==== Available data ====

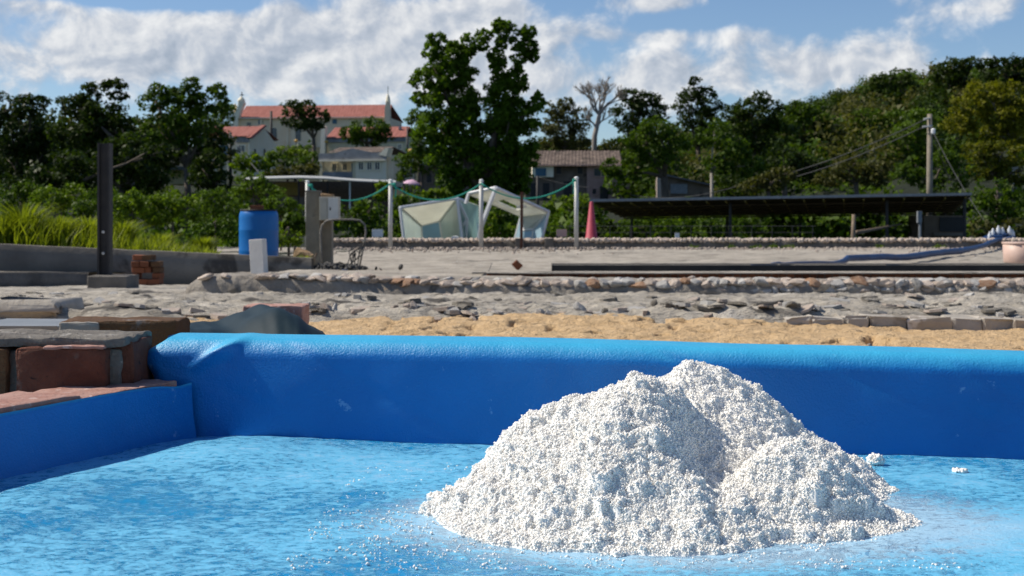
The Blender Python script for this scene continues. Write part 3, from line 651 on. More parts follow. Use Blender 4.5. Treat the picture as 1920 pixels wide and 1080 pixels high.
def heap(name, hf, x0, x1, y0, y1, s0, ng, label, use_l):
    def full(x, d):
        h = hf(x, d); k_ = sst(-.01, .03, h); h = h+clump(x, d, s0)*k_
        if 0:
            for (lx, ld, lr) in lumps:
                r2 = (x-lx)**2+(d-ld)**2
                hb = np.where(r2 < lr*lr, np.sqrt(np.maximum(0, lr*lr-r2)), -1)+float(max(0, hf(np.array([lx]), np.array([ld]))[0]))+lr*.35-lr*.5
                h = np.where(r2 < lr*lr, np.maximum(h, hb), h)
        return h
    nx = int((x1-x0)/.0024); ny = int((y1-y0)/.0024)
    root = empty(name, ((x0+x1)/2, (y0+y1)/2, zr(FLZ)), label, 'salt heap')
    gxs = np.linspace(x0, x1, nx); gys = np.linspace(y0, y1, ny); GX, GY = np.meshgrid(gxs, gys); HG = full(GX, GY)
    stamps = [(rng.uniform(x0, x1), rng.uniform(y0, y1), r_) for r_ in rng.gamma(4, .0009, 5200)]+([(a_, b_, c_) for a_, b_, c_ in lumps] if use_l else [])
    for (lx, ld, lr) in stamps:                  # rounded clods
        lr = min(lr, .017); i0 = np.searchsorted(gxs, [lx-lr, lx+lr]); j0 = np.searchsorted(gys, [ld-lr, ld+lr])
        if i0[1] <= i0[0] or j0[1] <= j0[0]: continue
        ic, jc = min(nx-1, int(np.searchsorted(gxs, lx))), min(ny-1, int(np.searchsorted(gys, ld))); h0 = HG[jc, ic]
        if h0 < .0015: continue
        sl_ = (slice(j0[0], j0[1]), slice(i0[0], i0[1])); r2 = ((GX[sl_]-lx)**2+(GY[sl_]-ld)**2)/lr**2
        dome = h0+lr*(.62*np.sqrt(np.maximum(0, 1-r2))-.35)+(fbm(GX[sl_]*300, GY[sl_]*300, 9, 2)-.5)*lr*.5
        HG[sl_] = np.where(r2 < 1, np.maximum(HG[sl_], dome), HG[sl_])
    def full(x, d):
        u = (np.asarray(x)-x0)/(x1-x0)*(nx-1); v = (np.asarray(d)-y0)/(y1-y0)*(ny-1); i_ = np.clip(u.astype(int), 0, nx-2); j_ = np.clip(v.astype(int), 0, ny-2); fu, fv = u-i_, v-j_
        return (HG[j_, i_]*(1-fu)+HG[j_, i_+1]*fu)*(1-fv)+(HG[j_+1, i_]*(1-fu)+HG[j_+1, i_+1]*fu)*fv
    g = grid_mesh('core', gxs, gys, lambda x, y: EYE+FLZ-.002+np.maximum(HG, -.006))
    link('core', g, M['salt_core'], root, smooth=True)
    gx = rng.uniform(x0, x1, ng*9); gy = rng.uniform(y0, y1, ng*9); hh = full(gx, gy); e_ = .0015
    slp = np.sqrt(1+((full(gx+e_, gy)-full(gx-e_, gy))**2+(full(gx, gy+e_)-full(gx, gy-e_))**2)/(2*e_)**2); bk_ = (full(gx, gy+.006)-full(gx, gy-.006))/.012 < -.35; ok_ = rng.random(len(gx)) < slp/3.6*np.where(bk_, .3, 1); gx, gy, hh = gx[ok_], gy[ok_], hh[ok_]
    keep = (hh > .001) | ((hh > -.012) & (rng.random(len(gx)) < .4*np.exp(hh/.0025)*(fbm(gx*40, gy*40, 3)>.46)))
    gx, gy, hh = gx[keep][:ng], gy[keep][:ng], hh[keep][:ng]
    sz = rng.gamma(5, .00032, len(gx)); sz = np.clip(sz, .0009, .0038)
    z = np.maximum(hh, 0)+rng.uniform(-.4, .35, len(gx))*sz
    tag(link('grains', scatter_mesh('grains', np.stack([gx+rng.normal(0, .0006, len(gx)), gy+rng.normal(0, .0006, len(gx)), EYE+FLZ-.001+z], 1), sz*1.25, oct_v, oct_f, 1, .30), M['salt'], root, smooth=True), kind='stuff')
    return full
ff = heap('salt_heap', front_h, -.22, .46, 1.36, 1.95, 201, 95000, 'broad front heap of coarse white salt on the blue pan floor', True)
fb = heap('salt_heap', back_h, -.08, .56, 1.47, 2.08, 301, 56000, 'pointed salt heap rising behind and to the right of the broad one', False)
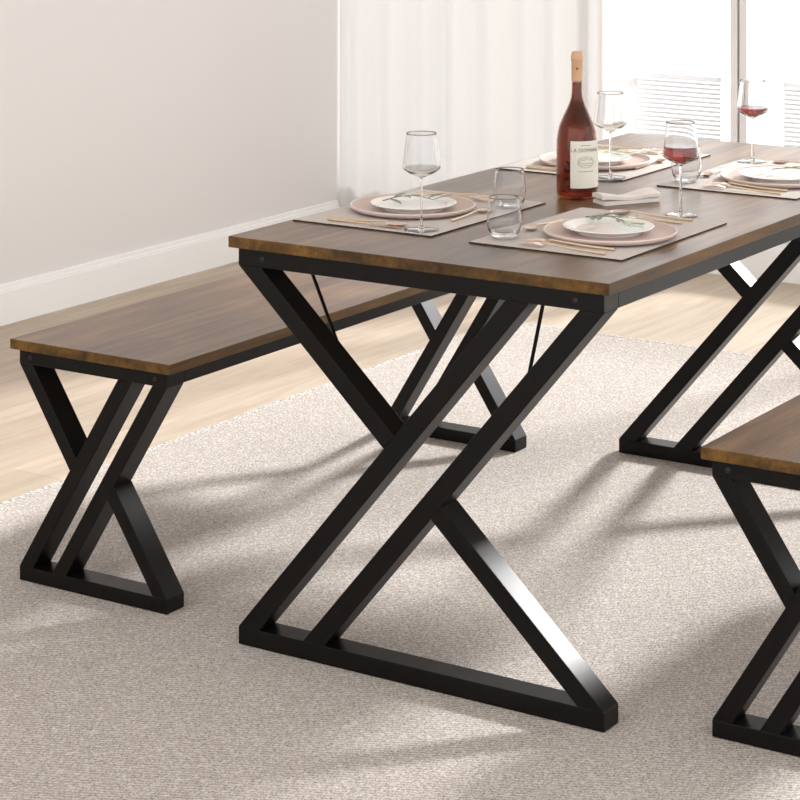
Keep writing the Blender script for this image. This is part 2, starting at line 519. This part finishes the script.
def plate(x, y, z, label):
    prof = [(0, .0015), (.053, .0015), (.054, 0), (.058, 0), (.059, .0025)] + spline([(.066, .0048), (.077, .0088), (.083, .0116), (.0838, .0125), (.0825, .0131), (.074, .0102), (.065, .0074), (.056, .0062), (0, .0058)], 4)
    o = obj('dinner_plate', lathe(B(), prof, 56), 'plate', None, True, 50)
    o.location = (x, y, z)
    return tag(o, label, 'plate', 'white plates')

def spoon_bowl(bm, x, L, W, D):
    nu, nv = 12, 10
    grid = []
    for i in range(nu+1):
        u = -1+2*i/nu
        row = []
        for j in range(nv+1):
            v = -1+2*j/nv
            wid = W*math.sqrt(max(0, 1-u*u))*(1-.18*u)
            r2 = min(1, u*u+v*v*(1-u*u))
            row.append((x+L*u, v*wid, -D*(1-r2)))
        grid.append(row)
    for off, flip in ((0, False), (.0011, True)):
        vs = [[bm.verts.new((px, py, pz+(.0 if flip else -.0011))) for px, py, pz in row] for row in grid]
        for i in range(nu):
            for j in range(nv):
                q = [vs[i][j], vs[i+1][j], vs[i+1][j+1], vs[i][j+1]]
                bm.faces.new(q if flip else q[::-1])
    bmesh.ops.remove_doubles(bm, verts=bm.verts, dist=1e-5)
    return bm

def handle(bm, x0, x1, z0=.0032, lift=.006):
    """slim tapering handle lying along x"""
    pts = []; rad = []
    for i in range(13):
        f = i/12
        pts.append((x0+(x1-x0)*f, 0, z0+lift*(1-f)**2)); rad.append(.0017+.0011*f)
    return tube(bm, pts, rad, 10)

# utensils lie along +x from head (x=0) to handle end
def make_spoon(L, label, cat='spoon', group='spoons'):
    t = thing('spoon', label, cat, (0, 0, 0), 0, group)
    k = L/.172
    obj('bowl', spoon_bowl(B(), .022*k, .022*k, .0155*k, .0055), 'steel', t, True, 50)
    for c in t.children: c.location = (0, 0, .0068)
    obj('handle', handle(B(), .043*k, L), 'gold', t, True, 60)
    return t
def make_fork(L, label):
    t = thing('fork', label, 'fork', (0, 0, 0), 0, 'forks')
    bm = B()
    box(bm, .030, .046, -.0095, .0095, .0030, .0048)
    for y in (-.0078, -.0026, .0026, .0078):
        box(bm, 0, .031, y-.0014, y+.0014, .0030, .0048)
    for v in bm.verts:
        f = v.co.x/.046
        v.co.z += .0035*math.sin(PI*min(1, max(0, f)))
        if v.co.x > .04: v.co.y *= .55
    obj('head', bevel(bm, .0004, 1), 'steel', t)
    obj('handle', handle(B(), .044, L), 'gold', t, True, 60)
    return t
def make_knife(L, label):
    t = thing('knife', label, 'knife', (0, 0, 0), 0, 'knives')
    bm = B(); pts = [(0, .001), (.012, -.0055), (.035, -.0075), (.08, -.006), (.084, .003), (0.02, .0035)]
    a = [bm.verts.new((x, y, .003)) for x, y in pts]; b = [bm.verts.new((x, y, .0042)) for x, y in pts]
    bm.faces.new(a[::-1]); bm.faces.new(b)
    for i in range(len(pts)): bm.faces.new((a[i], a[(i+1) % 6], b[(i+1) % 6], b[i]))
    obj('blade', bm, 'steel', t)
    obj('handle', handle(B(), .08, L, .0032, .001), 'gold', t, True, 60)
    return t

MZ = TZ+.0028
seats = [
    # name, side, mat centre, charger centre, plate centre
    ('near left', -1, (-.229, .405), (-.247, .400), (-.241, .393)),
    ('near right', 1, (.169, .394), (.203, .367), (.195, .376)),
    ('far left', -1, (-.227, 1.160), (-.226, 1.112), (-.228, 1.104)),
    ('far right', 1, (.172, 1.142), (.208, 1.115), (.212, 1.108)),
]
what = {
    'near left': 'behind the empty wine glass',
    'near right': 'at the near right table corner',
    'far left': 'partly hidden behind the wine bottle',
    'far right': 'cut off by the right photo edge',
}
matlab = {
    'near left': 'taupe placemat at the near left table corner, under the foremost wine glass',
    'near right': 'taupe placemat nearest the camera, at the near right table corner',
    'far left': 'taupe placemat partly hidden behind the wine bottle',
    'far right': 'taupe placemat at the right photo edge, under the wine glass by the window',
}
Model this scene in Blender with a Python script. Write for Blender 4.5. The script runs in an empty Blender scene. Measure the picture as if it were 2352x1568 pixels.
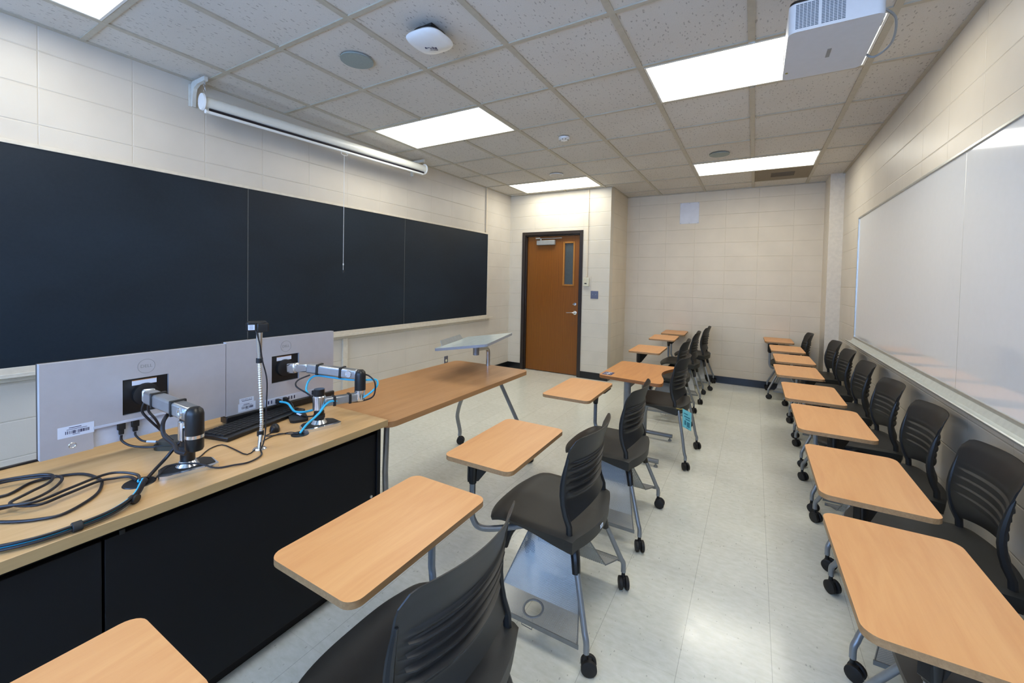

====

## Problem details:
Each line that holds the word "Blender" is to be copied.

## Task result:
The Blender Python script for this scene continues. Write part 3, from line 651 on. More parts follow. Use Blender 4.5. Treat the picture as 1920 pixels wide and 1080 pixels high.
Keep writing the Blender script for this image. This is part 2, starting at line 519. This part finishes the script.
Model this scene in Blender with a Python script. Write for Blender 4.5. The script runs in an empty Blender scene. Measure the picture as if it were 2352x1568 pixels.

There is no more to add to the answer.